EXERCISE TASK. Report all lines holding "that".

MATERIAL SUPPLIED.
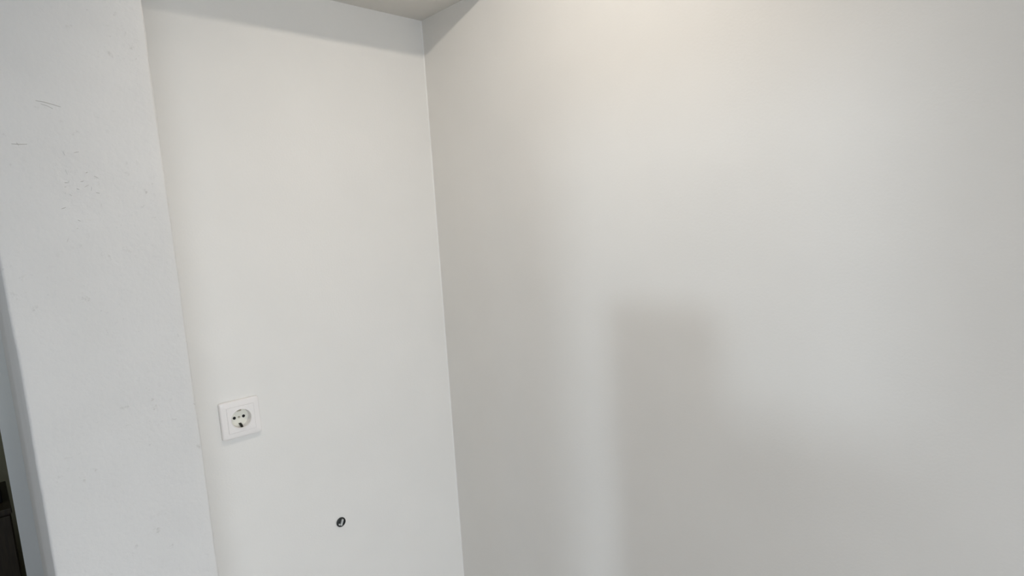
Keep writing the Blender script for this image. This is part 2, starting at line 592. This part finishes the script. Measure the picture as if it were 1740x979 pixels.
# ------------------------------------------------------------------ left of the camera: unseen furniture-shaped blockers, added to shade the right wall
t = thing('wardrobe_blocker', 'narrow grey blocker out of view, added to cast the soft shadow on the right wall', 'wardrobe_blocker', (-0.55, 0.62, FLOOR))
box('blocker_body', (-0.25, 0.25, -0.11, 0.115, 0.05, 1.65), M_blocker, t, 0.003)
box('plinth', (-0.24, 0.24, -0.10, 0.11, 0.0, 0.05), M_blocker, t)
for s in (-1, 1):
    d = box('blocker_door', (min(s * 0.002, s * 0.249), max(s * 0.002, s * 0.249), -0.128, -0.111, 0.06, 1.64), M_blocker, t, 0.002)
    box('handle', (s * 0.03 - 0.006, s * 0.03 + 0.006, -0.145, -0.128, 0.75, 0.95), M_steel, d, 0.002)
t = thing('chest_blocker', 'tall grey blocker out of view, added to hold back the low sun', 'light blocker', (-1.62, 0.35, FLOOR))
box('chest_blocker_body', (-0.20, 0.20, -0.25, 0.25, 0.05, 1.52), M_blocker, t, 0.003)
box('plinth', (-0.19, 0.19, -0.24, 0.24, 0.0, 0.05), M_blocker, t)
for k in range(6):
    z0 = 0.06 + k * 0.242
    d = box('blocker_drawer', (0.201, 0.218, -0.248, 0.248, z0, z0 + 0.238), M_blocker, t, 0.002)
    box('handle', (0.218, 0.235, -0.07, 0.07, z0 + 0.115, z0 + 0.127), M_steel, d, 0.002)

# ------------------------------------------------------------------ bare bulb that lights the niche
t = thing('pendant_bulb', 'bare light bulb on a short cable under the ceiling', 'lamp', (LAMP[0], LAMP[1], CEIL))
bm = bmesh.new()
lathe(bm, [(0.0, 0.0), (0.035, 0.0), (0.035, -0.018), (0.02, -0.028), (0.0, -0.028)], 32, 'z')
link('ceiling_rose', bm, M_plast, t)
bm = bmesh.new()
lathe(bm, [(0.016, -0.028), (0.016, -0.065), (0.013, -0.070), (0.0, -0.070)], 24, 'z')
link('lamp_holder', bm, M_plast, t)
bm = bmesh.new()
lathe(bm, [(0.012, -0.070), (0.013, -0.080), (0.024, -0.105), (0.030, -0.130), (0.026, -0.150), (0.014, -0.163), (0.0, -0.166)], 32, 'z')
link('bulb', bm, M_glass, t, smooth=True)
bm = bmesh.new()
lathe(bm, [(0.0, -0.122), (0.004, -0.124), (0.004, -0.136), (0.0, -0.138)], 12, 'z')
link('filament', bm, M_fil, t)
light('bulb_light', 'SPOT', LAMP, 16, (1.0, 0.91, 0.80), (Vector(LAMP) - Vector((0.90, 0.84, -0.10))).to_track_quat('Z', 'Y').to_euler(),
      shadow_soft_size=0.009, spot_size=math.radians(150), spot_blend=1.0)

==

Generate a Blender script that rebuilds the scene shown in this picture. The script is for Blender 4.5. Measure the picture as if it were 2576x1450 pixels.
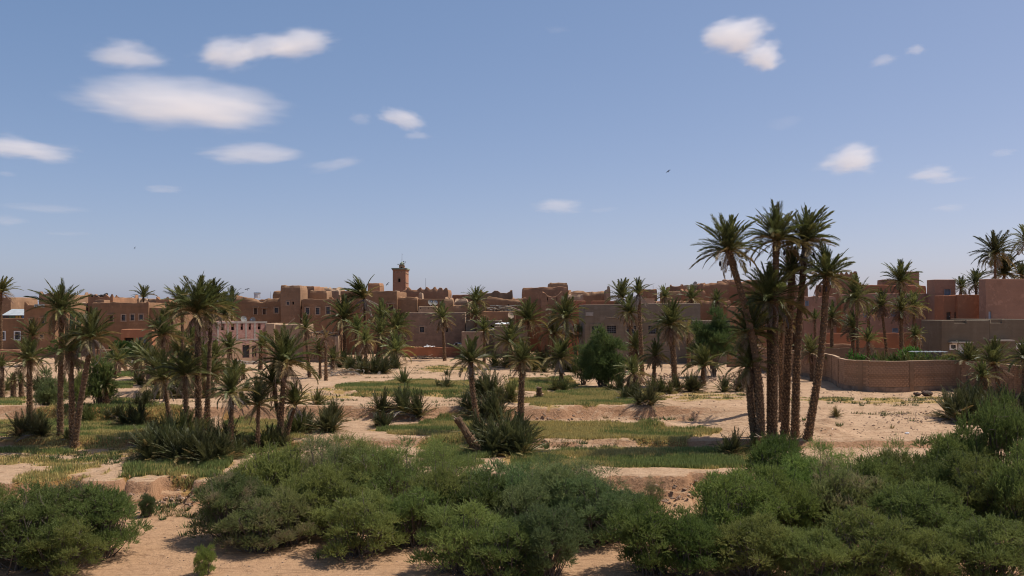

TASK SOLUTION.
# ------------------------------------------------------------------ bare bulb that lights the niche
Generate a Blender script that rebuilds the scene shown in this picture. The script is for Blender 4.5. Measure the picture as if it were 2576x1450 pixels.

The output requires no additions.